The land beyond the lamp post...
I sometimes forget how small my existence is in the scheme of things and am usually rudely jerked out of my inwardly focused trance with a blog in mind.
Vancouver is a beautiful place. When I first arrived, I walked along the harbor observing my surroundings. A flock of geese grazed to my left and in the harbor to my right, people were kayaking and tossing balls in the water for their dogs to chase. A handful of sparrows jetted in front of me and all around me were groups of people playing with their kids, grilling out and chatting over local wines. The area was full of people enjoying each other but it was 5 PM which means that they all had to get off work early to be here by now. My first glimpse what kinds of ideas frame this place.
The skyline is littered with tall condos and all of these buildings far out way the office buildings. So, the question is, were do all these people work? I imagine that you can find them at Starbucks, restaurants, manning gas stations as well as in the office buildings. While I was there, only one young person served me my coffee or brought me my breakfast. I guess they think that your job doesn’t define you and that careers aren’t the main focus. Weirdos.
The city is nice but it isn’t new. Most of my meetings were in buildings that would be considered run down in Dallas. In fact, my first meeting was with the Canadian Country Station of the Year for the last three years and when I walked into the lobby, I thought I went in the wrong building. They obviously built the building in the 70’s, moved in and have never renovated. There is nothing really wrong with it. It just smelled musty and everything is orange and peeling. Almost all of the buildings are like that.

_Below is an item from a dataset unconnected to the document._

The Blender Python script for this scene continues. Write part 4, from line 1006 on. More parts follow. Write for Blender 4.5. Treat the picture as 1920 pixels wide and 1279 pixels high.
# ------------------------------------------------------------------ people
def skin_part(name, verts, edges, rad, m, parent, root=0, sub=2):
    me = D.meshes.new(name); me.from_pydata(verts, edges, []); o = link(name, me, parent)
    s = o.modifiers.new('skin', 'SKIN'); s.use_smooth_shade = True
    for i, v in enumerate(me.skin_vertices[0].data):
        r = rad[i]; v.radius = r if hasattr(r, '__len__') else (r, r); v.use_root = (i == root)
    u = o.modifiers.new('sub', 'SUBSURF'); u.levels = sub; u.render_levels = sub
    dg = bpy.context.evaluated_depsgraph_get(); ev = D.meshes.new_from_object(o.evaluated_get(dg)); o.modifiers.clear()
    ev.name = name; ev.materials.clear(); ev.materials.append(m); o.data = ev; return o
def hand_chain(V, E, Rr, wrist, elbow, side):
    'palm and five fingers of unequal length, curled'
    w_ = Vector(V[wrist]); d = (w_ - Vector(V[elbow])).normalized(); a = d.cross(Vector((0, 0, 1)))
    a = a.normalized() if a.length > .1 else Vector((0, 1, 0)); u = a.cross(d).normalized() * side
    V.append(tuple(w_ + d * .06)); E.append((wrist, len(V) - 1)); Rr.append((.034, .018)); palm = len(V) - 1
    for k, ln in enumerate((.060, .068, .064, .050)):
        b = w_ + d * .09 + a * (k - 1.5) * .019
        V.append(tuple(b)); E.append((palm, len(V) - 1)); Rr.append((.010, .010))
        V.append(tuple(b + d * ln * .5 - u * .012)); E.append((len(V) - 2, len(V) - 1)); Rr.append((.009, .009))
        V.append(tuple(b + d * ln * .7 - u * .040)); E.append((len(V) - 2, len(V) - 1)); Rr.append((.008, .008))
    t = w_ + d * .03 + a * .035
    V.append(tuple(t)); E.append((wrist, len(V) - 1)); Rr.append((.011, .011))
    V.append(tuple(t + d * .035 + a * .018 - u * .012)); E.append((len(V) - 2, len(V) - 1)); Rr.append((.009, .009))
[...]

I watched a man dig through the trash behind my hotel, but he wasn’t looking for food. He was foraging through everything that we threw away and organizing it into piles. Glass bottles here, cans there. He was making a living off what we threw away. While he was digging, a ton of other trash fell out of the dumpster on the ground. When he was done, he cleaned all of the extra trash up and made sure that it looked like it did before he got there.
Life is just different there. White people are the minority. Homeless people are considerate of their surroundings. People care more about what they are doing after work than work itself.
At the end of my trip after I had observed all of this, I felt really weird. Like I had stumbled past the lamp post into some fantasy world that didn’t really exist. Was I the weirdo? Were my ideas of life shallow? Was this the real world or was the world I came from real?
As I considered staying in this place and abandoning everything that I previously knew to be true, I settled into my seat on the plane flying direct back to Dallas. And then I was jetted back to “reality” by conversations flowing around me.
“Your shoes are so cute, where did you get them……I am going to e-mail George and let him know that I saw his name in the paper…….I don’t give a –bleep- if we missed the numbers, they are just going to have to deal with it.”
Ah, Dallas and real life. The question now is, do I tell my klan about the world I saw beyond the lamp post? Will they call me a hippie and roll their eyes? Will they send me back there? But more importantly, will I be different? I hope so.